What follows is a listing; give it again exactly, in its entirety.
::::::::::
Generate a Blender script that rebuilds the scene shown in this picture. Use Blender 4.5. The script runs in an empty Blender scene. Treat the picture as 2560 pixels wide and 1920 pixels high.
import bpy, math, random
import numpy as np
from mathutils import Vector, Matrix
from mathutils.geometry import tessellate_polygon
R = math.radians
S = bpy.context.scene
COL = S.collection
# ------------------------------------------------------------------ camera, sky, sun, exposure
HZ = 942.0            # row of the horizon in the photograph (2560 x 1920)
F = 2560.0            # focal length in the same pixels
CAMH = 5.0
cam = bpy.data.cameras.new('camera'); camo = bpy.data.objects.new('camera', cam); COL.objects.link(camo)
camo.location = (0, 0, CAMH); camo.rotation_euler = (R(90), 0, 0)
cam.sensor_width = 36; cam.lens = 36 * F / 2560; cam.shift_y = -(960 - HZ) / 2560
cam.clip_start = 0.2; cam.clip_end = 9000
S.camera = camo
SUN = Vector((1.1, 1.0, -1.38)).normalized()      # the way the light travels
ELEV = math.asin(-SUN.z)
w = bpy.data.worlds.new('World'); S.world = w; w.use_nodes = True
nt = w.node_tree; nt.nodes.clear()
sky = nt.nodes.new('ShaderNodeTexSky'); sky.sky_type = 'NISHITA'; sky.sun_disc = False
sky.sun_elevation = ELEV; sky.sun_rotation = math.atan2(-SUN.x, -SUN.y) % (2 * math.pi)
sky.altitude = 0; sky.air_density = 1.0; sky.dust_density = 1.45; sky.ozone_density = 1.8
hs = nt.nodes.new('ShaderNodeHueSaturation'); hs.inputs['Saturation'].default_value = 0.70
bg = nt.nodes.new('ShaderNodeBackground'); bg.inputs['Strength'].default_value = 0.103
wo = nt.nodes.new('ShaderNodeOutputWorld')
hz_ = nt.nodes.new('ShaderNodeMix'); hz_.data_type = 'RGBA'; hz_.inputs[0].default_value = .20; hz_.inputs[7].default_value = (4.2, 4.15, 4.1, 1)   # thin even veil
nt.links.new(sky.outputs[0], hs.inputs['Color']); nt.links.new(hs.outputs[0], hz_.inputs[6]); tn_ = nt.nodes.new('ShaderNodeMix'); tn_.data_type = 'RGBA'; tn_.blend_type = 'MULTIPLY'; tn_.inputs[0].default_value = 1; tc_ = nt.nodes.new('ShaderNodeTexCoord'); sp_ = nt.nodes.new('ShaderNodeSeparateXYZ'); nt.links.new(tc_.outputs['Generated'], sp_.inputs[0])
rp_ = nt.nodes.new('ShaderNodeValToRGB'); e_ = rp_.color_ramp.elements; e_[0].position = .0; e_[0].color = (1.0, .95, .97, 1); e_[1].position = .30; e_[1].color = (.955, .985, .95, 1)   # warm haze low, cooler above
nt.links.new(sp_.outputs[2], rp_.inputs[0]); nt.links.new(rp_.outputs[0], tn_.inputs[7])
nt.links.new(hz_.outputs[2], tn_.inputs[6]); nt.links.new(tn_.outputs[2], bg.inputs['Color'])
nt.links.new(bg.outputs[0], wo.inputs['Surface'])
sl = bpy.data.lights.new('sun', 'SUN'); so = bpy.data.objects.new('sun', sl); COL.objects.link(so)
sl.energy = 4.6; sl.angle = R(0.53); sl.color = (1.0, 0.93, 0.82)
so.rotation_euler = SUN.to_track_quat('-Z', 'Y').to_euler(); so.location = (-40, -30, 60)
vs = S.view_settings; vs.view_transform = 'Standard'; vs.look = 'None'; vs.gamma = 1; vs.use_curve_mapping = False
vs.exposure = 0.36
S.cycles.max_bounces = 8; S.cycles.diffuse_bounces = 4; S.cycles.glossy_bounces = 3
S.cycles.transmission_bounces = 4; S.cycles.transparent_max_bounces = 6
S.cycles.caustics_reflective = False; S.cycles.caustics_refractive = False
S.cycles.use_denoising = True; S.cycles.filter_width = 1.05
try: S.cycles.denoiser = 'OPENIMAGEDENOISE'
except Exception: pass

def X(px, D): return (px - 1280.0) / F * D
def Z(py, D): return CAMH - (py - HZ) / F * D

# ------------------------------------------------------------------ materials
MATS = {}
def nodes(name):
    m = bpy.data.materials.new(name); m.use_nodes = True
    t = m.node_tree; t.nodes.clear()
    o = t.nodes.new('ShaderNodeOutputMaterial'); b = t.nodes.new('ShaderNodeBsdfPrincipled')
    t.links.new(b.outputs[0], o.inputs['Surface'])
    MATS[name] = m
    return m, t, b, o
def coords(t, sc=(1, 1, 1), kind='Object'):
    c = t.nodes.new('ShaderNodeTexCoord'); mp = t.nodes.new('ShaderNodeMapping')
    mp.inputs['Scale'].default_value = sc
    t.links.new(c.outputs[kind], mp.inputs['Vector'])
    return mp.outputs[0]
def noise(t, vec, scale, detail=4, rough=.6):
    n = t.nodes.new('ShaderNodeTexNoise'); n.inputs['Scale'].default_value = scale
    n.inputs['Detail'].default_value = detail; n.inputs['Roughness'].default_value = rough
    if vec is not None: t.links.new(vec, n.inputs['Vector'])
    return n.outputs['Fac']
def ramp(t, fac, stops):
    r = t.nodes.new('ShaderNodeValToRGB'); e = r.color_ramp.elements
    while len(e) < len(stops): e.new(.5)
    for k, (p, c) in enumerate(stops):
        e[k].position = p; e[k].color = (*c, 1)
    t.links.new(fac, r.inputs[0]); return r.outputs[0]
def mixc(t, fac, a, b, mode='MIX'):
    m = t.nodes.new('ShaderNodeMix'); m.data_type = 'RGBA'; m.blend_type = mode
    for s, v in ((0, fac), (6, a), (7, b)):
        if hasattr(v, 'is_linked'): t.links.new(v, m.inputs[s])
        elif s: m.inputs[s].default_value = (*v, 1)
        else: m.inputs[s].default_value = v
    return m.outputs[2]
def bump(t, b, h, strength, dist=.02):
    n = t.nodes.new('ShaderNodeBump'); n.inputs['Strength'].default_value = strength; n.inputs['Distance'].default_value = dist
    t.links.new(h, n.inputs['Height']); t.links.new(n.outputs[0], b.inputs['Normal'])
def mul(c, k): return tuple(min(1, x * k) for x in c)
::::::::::
ANSWER FOR THIS EXERCISE:
Generate a Blender script that rebuilds the scene shown in this picture. Use Blender 4.5. The script runs in an empty Blender scene. Treat the picture as 2560 pixels wide and 1920 pixels high.
import bpy, math, random
import numpy as np
from mathutils import Vector, Matrix
from mathutils.geometry import tessellate_polygon
R = math.radians
S = bpy.context.scene
COL = S.collection
# ------------------------------------------------------------------ camera, sky, sun, exposure
HZ = 942.0            # row of the horizon in the photograph (2560 x 1920)
F = 2560.0            # focal length in the same pixels
CAMH = 5.0
cam = bpy.data.cameras.new('camera'); camo = bpy.data.objects.new('camera', cam); COL.objects.link(camo)
camo.location = (0, 0, CAMH); camo.rotation_euler = (R(90), 0, 0)
cam.sensor_width = 36; cam.lens = 36 * F / 2560; cam.shift_y = -(960 - HZ) / 2560
cam.clip_start = 0.2; cam.clip_end = 9000
S.camera = camo
SUN = Vector((1.1, 1.0, -1.38)).normalized()      # the way the light travels
ELEV = math.asin(-SUN.z)
w = bpy.data.worlds.new('World'); S.world = w; w.use_nodes = True
nt = w.node_tree; nt.nodes.clear()
sky = nt.nodes.new('ShaderNodeTexSky'); sky.sky_type = 'NISHITA'; sky.sun_disc = False
sky.sun_elevation = ELEV; sky.sun_rotation = math.atan2(-SUN.x, -SUN.y) % (2 * math.pi)
sky.altitude = 0; sky.air_density = 1.0; sky.dust_density = 1.45; sky.ozone_density = 1.8
hs = nt.nodes.new('ShaderNodeHueSaturation'); hs.inputs['Saturation'].default_value = 0.70
bg = nt.nodes.new('ShaderNodeBackground'); bg.inputs['Strength'].default_value = 0.103
wo = nt.nodes.new('ShaderNodeOutputWorld')
hz_ = nt.nodes.new('ShaderNodeMix'); hz_.data_type = 'RGBA'; hz_.inputs[0].default_value = .20; hz_.inputs[7].default_value = (4.2, 4.15, 4.1, 1)   # thin even veil
nt.links.new(sky.outputs[0], hs.inputs['Color']); nt.links.new(hs.outputs[0], hz_.inputs[6]); tn_ = nt.nodes.new('ShaderNodeMix'); tn_.data_type = 'RGBA'; tn_.blend_type = 'MULTIPLY'; tn_.inputs[0].default_value = 1; tc_ = nt.nodes.new('ShaderNodeTexCoord'); sp_ = nt.nodes.new('ShaderNodeSeparateXYZ'); nt.links.new(tc_.outputs['Generated'], sp_.inputs[0])
rp_ = nt.nodes.new('ShaderNodeValToRGB'); e_ = rp_.color_ramp.elements; e_[0].position = .0; e_[0].color = (1.0, .95, .97, 1); e_[1].position = .30; e_[1].color = (.955, .985, .95, 1)   # warm haze low, cooler above
nt.links.new(sp_.outputs[2], rp_.inputs[0]); nt.links.new(rp_.outputs[0], tn_.inputs[7])
nt.links.new(hz_.outputs[2], tn_.inputs[6]); nt.links.new(tn_.outputs[2], bg.inputs['Color'])
nt.links.new(bg.outputs[0], wo.inputs['Surface'])
sl = bpy.data.lights.new('sun', 'SUN'); so = bpy.data.objects.new('sun', sl); COL.objects.link(so)
sl.energy = 4.6; sl.angle = R(0.53); sl.color = (1.0, 0.93, 0.82)
so.rotation_euler = SUN.to_track_quat('-Z', 'Y').to_euler(); so.location = (-40, -30, 60)
vs = S.view_settings; vs.view_transform = 'Standard'; vs.look = 'None'; vs.gamma = 1; vs.use_curve_mapping = False
vs.exposure = 0.36
S.cycles.max_bounces = 8; S.cycles.diffuse_bounces = 4; S.cycles.glossy_bounces = 3
S.cycles.transmission_bounces = 4; S.cycles.transparent_max_bounces = 6
S.cycles.caustics_reflective = False; S.cycles.caustics_refractive = False
S.cycles.use_denoising = True; S.cycles.filter_width = 1.05
try: S.cycles.denoiser = 'OPENIMAGEDENOISE'
except Exception: pass

def X(px, D): return (px - 1280.0) / F * D
def Z(py, D): return CAMH - (py - HZ) / F * D

# ------------------------------------------------------------------ materials
MATS = {}
def nodes(name):
    m = bpy.data.materials.new(name); m.use_nodes = True
    t = m.node_tree; t.nodes.clear()
    o = t.nodes.new('ShaderNodeOutputMaterial'); b = t.nodes.new('ShaderNodeBsdfPrincipled')
    t.links.new(b.outputs[0], o.inputs['Surface'])
    MATS[name] = m
    return m, t, b, o
def coords(t, sc=(1, 1, 1), kind='Object'):
    c = t.nodes.new('ShaderNodeTexCoord'); mp = t.nodes.new('ShaderNodeMapping')
    mp.inputs['Scale'].default_value = sc
    t.links.new(c.outputs[kind], mp.inputs['Vector'])
    return mp.outputs[0]
def noise(t, vec, scale, detail=4, rough=.6):
    n = t.nodes.new('ShaderNodeTexNoise'); n.inputs['Scale'].default_value = scale
    n.inputs['Detail'].default_value = detail; n.inputs['Roughness'].default_value = rough
    if vec is not None: t.links.new(vec, n.inputs['Vector'])
    return n.outputs['Fac']
def ramp(t, fac, stops):
    r = t.nodes.new('ShaderNodeValToRGB'); e = r.color_ramp.elements
    while len(e) < len(stops): e.new(.5)
    for k, (p, c) in enumerate(stops):
        e[k].position = p; e[k].color = (*c, 1)
    t.links.new(fac, r.inputs[0]); return r.outputs[0]
def mixc(t, fac, a, b, mode='MIX'):
    m = t.nodes.new('ShaderNodeMix'); m.data_type = 'RGBA'; m.blend_type = mode
    for s, v in ((0, fac), (6, a), (7, b)):
        if hasattr(v, 'is_linked'): t.links.new(v, m.inputs[s])
        elif s: m.inputs[s].default_value = (*v, 1)
        else: m.inputs[s].default_value = v
    return m.outputs[2]
def bump(t, b, h, strength, dist=.02):
    n = t.nodes.new('ShaderNodeBump'); n.inputs['Strength'].default_value = strength; n.inputs['Distance'].default_value = dist
    t.links.new(h, n.inputs['Height']); t.links.new(n.outputs[0], b.inputs['Normal'])
def mul(c, k): return tuple(min(1, x * k) for x in c)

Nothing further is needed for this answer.